● DESCRIPTION OF THE TASK: For each line below that contains the string "Write", copy that line.

● Excerpt from a dataset:
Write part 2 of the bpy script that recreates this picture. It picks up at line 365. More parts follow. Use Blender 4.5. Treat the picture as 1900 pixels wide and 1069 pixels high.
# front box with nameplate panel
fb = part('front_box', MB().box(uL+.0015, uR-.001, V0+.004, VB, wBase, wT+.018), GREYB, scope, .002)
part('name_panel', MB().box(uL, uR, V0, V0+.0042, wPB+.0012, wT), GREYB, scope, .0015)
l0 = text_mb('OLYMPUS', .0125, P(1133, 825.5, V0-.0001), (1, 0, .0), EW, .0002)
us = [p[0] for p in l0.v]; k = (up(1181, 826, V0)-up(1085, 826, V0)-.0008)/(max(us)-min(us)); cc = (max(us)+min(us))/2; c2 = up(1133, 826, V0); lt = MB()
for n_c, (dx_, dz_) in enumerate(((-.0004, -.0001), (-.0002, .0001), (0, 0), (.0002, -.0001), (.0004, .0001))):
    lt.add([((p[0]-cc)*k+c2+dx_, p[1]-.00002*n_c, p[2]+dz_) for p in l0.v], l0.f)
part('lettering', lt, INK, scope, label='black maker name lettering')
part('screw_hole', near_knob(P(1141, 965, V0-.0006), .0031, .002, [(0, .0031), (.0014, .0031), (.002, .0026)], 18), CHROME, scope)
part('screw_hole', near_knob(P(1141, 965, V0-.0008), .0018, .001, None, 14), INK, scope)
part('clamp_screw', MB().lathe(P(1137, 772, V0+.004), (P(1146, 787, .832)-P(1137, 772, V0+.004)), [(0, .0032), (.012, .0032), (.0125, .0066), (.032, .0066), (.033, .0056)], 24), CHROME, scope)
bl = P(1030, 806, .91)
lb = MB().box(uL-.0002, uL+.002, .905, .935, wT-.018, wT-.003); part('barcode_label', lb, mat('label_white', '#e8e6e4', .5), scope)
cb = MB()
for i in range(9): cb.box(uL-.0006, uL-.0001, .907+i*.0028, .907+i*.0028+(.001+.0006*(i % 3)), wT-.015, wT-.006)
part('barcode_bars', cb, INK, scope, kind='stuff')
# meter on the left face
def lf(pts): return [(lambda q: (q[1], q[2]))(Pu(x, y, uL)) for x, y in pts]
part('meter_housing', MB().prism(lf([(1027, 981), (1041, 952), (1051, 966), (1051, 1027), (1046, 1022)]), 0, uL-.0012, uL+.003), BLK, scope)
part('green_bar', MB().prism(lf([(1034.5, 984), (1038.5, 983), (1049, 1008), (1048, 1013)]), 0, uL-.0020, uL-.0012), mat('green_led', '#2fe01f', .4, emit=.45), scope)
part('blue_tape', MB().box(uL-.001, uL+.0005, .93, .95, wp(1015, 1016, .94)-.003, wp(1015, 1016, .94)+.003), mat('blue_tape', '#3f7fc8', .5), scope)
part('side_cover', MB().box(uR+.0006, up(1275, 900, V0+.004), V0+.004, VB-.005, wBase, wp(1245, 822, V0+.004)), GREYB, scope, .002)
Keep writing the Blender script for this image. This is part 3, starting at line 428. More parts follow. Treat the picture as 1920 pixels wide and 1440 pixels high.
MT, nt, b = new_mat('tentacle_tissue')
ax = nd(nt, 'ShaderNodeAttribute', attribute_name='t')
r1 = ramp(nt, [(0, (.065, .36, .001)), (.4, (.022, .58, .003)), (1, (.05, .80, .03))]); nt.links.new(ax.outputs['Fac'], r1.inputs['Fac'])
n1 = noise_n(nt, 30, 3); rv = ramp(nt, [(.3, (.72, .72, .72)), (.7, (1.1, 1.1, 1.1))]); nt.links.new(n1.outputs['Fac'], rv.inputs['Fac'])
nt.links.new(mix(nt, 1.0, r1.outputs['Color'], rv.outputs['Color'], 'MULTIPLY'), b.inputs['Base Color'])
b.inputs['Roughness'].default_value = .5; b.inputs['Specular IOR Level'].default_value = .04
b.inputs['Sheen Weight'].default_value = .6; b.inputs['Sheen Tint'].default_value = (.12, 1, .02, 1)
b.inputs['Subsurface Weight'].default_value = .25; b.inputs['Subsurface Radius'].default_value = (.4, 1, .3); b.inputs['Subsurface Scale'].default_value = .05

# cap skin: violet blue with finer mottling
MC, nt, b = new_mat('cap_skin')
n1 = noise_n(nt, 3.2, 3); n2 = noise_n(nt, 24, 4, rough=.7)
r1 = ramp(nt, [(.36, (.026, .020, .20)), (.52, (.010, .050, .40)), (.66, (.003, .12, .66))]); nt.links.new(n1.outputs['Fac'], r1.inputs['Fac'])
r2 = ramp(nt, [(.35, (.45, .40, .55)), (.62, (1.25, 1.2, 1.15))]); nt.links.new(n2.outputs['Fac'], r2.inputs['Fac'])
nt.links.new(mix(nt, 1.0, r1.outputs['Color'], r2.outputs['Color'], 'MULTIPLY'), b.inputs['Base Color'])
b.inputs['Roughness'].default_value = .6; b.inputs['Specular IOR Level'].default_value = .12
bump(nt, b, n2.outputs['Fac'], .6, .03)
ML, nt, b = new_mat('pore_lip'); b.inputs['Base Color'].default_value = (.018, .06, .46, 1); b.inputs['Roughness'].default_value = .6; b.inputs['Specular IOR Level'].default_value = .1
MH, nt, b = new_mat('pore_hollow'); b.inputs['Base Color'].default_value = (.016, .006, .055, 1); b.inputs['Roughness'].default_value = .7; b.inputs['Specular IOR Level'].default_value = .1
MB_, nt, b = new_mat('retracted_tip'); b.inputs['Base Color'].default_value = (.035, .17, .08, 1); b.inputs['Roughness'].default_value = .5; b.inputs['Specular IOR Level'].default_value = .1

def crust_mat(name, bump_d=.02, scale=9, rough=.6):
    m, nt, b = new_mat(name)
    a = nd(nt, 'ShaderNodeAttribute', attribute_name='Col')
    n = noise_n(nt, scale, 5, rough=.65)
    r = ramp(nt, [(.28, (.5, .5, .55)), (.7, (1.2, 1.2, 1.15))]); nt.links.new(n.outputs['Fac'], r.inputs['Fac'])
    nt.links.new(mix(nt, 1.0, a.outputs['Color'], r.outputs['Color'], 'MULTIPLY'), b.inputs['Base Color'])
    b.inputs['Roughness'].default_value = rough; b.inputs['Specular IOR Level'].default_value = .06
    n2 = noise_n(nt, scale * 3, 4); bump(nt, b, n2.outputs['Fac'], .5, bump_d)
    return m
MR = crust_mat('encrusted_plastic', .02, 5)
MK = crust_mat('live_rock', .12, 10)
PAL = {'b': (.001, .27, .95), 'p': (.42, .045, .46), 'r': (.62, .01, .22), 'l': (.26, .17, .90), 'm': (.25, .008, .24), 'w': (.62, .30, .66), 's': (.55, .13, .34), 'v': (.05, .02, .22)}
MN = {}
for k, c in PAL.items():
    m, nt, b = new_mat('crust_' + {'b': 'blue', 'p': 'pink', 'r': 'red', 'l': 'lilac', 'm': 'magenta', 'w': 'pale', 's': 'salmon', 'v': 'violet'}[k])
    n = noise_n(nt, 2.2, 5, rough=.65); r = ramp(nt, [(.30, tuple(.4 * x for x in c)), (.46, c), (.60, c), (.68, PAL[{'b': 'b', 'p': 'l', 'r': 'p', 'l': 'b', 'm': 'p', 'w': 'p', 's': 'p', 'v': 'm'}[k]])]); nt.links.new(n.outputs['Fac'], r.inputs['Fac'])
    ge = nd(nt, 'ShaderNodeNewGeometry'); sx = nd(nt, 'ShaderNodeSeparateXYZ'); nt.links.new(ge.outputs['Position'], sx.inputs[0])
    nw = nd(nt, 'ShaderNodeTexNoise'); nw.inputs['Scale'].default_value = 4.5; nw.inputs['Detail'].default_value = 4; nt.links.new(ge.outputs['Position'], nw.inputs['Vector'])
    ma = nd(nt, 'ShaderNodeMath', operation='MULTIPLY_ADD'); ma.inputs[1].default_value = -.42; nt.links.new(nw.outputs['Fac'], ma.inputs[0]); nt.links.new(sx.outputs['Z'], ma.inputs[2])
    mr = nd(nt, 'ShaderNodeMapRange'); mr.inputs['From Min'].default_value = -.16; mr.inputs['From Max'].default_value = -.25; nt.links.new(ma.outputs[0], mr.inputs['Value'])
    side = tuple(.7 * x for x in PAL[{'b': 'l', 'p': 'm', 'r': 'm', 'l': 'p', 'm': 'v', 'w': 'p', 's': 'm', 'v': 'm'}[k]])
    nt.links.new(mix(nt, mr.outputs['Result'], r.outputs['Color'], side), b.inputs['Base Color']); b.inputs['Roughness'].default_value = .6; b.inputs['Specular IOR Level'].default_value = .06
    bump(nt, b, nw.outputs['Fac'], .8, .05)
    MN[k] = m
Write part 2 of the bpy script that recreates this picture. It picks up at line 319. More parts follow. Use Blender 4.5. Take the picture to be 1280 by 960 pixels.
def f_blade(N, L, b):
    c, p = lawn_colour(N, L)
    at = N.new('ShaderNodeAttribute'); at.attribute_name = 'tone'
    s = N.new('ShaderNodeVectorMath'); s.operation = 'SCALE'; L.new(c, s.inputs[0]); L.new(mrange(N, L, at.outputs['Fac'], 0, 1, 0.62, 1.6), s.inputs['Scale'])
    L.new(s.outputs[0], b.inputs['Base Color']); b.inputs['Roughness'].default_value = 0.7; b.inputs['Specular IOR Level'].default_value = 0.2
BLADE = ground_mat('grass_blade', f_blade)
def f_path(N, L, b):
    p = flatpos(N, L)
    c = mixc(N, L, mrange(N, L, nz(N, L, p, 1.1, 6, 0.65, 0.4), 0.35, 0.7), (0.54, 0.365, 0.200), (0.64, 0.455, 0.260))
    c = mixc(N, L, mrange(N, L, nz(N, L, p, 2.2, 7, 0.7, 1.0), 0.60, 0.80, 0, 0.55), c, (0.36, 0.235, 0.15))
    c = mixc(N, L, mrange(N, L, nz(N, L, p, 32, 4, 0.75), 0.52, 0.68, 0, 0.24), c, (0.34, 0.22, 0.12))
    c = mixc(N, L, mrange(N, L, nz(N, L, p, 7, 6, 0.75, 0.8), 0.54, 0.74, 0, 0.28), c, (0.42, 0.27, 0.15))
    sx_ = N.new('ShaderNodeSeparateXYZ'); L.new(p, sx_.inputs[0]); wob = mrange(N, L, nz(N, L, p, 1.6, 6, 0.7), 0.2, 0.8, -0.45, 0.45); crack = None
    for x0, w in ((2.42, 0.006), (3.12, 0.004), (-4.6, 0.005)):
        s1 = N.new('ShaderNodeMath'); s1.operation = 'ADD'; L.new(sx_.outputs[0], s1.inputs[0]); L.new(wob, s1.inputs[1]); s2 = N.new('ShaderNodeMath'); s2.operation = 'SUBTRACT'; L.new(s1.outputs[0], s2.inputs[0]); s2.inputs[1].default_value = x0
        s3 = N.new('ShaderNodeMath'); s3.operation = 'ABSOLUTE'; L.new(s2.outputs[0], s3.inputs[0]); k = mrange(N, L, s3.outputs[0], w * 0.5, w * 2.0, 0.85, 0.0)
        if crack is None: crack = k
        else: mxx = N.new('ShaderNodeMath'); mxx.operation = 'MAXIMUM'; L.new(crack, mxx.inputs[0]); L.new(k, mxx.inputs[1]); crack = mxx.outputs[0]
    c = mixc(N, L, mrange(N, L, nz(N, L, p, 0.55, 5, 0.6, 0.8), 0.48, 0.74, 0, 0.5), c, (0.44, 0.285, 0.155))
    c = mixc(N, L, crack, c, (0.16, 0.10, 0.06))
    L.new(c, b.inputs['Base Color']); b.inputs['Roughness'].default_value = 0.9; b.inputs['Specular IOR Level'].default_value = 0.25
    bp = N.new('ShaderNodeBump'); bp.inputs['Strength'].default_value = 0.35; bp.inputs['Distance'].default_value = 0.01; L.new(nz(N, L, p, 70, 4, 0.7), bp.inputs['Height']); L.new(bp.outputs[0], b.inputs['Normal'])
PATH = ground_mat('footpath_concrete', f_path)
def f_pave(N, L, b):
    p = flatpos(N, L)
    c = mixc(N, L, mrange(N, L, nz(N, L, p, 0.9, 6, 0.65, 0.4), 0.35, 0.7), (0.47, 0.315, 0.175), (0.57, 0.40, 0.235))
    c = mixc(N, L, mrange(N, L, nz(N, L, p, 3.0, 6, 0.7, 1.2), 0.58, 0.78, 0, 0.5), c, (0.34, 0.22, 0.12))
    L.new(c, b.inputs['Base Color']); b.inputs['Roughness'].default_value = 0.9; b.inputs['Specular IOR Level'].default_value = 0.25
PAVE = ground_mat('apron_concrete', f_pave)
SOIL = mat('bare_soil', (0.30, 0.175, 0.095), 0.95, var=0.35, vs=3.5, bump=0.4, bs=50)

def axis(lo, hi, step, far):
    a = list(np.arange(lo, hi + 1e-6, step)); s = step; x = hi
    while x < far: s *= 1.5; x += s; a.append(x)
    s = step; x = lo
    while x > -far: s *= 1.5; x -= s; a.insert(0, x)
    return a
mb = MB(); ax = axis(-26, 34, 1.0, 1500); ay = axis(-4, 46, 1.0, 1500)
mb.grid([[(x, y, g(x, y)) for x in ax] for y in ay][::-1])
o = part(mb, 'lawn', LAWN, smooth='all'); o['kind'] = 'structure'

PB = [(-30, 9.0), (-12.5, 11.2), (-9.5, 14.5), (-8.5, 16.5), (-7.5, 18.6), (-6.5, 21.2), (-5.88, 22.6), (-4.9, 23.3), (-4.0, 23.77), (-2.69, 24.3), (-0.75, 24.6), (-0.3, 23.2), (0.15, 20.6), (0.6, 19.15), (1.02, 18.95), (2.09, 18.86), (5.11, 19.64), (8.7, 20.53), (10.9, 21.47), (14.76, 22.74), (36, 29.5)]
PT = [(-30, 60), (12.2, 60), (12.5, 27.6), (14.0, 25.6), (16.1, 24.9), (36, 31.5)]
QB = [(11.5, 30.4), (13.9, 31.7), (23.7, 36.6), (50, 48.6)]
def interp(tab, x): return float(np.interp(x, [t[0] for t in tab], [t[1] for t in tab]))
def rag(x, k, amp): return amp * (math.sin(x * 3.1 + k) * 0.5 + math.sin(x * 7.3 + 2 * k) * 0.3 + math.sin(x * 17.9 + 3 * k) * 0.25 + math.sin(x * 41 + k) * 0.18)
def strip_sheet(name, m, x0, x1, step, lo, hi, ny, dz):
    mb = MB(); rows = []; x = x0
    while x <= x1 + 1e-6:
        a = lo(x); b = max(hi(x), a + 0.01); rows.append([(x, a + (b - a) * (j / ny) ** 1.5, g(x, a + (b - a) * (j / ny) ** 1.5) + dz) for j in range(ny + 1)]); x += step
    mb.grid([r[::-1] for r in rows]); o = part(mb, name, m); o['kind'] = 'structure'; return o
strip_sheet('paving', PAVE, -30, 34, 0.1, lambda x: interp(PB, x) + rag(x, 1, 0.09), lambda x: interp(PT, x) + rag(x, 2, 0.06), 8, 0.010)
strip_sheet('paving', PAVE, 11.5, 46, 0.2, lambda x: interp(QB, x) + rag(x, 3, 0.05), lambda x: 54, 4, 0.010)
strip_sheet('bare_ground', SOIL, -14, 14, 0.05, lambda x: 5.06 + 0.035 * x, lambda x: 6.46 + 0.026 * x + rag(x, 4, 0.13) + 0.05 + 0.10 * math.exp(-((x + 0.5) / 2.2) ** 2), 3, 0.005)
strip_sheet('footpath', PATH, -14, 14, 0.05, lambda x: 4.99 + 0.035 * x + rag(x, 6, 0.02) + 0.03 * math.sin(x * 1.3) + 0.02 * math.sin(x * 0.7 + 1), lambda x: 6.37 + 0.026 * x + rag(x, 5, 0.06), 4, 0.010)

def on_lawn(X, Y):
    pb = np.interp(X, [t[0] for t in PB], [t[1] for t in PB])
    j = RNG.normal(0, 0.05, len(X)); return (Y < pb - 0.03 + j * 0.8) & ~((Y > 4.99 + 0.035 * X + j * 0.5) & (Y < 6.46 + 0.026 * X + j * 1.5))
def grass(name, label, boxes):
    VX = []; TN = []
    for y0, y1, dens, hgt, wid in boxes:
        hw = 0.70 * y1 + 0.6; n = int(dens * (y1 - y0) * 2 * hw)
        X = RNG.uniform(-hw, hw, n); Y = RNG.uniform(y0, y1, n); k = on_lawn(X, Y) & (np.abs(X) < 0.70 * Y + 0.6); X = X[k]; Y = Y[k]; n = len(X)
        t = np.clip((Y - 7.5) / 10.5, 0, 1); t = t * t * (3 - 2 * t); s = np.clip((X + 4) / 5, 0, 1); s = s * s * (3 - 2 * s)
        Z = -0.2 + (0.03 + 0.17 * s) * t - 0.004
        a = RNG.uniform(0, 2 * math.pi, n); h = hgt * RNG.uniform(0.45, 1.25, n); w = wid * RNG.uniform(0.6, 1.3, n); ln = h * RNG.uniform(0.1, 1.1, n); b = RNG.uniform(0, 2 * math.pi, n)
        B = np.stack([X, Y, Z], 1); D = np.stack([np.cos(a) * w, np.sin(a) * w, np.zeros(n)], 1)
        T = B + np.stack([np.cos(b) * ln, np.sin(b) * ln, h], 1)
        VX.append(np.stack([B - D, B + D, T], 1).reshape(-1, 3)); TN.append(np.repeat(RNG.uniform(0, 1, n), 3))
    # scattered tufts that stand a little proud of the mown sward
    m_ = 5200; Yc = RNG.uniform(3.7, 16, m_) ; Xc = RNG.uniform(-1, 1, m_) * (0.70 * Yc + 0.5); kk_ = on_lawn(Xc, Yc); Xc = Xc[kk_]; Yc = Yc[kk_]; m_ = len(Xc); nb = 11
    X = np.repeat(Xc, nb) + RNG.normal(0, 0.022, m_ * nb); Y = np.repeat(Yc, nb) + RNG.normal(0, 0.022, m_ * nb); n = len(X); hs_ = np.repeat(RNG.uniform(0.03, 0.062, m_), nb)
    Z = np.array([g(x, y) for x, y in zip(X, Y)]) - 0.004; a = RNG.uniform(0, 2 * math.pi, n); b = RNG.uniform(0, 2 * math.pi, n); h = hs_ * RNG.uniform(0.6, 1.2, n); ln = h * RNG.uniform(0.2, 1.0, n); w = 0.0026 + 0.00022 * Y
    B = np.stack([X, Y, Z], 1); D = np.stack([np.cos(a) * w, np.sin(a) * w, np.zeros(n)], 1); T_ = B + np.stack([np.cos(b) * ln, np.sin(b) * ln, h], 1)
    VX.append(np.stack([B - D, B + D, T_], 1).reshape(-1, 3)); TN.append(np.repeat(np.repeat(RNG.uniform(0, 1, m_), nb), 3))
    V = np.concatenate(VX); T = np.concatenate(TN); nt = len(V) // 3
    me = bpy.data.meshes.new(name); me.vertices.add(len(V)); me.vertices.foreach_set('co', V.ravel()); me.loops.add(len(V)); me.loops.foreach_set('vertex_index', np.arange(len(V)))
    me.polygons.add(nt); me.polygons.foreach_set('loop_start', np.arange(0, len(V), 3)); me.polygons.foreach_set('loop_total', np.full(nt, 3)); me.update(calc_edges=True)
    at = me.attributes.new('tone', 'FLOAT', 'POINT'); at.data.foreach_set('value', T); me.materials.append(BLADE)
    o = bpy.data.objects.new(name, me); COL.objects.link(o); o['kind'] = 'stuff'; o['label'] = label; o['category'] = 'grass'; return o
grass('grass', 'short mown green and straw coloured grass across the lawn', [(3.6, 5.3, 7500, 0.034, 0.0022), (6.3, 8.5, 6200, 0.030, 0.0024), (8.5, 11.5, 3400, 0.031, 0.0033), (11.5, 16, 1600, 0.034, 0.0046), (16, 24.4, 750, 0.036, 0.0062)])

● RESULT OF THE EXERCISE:
Write part 2 of the bpy script that recreates this picture. It picks up at line 365. More parts follow. Use Blender 4.5. Treat the picture as 1900 pixels wide and 1069 pixels high.
Write part 2 of the bpy script that recreates this picture. It picks up at line 319. More parts follow. Use Blender 4.5. Take the picture to be 1280 by 960 pixels.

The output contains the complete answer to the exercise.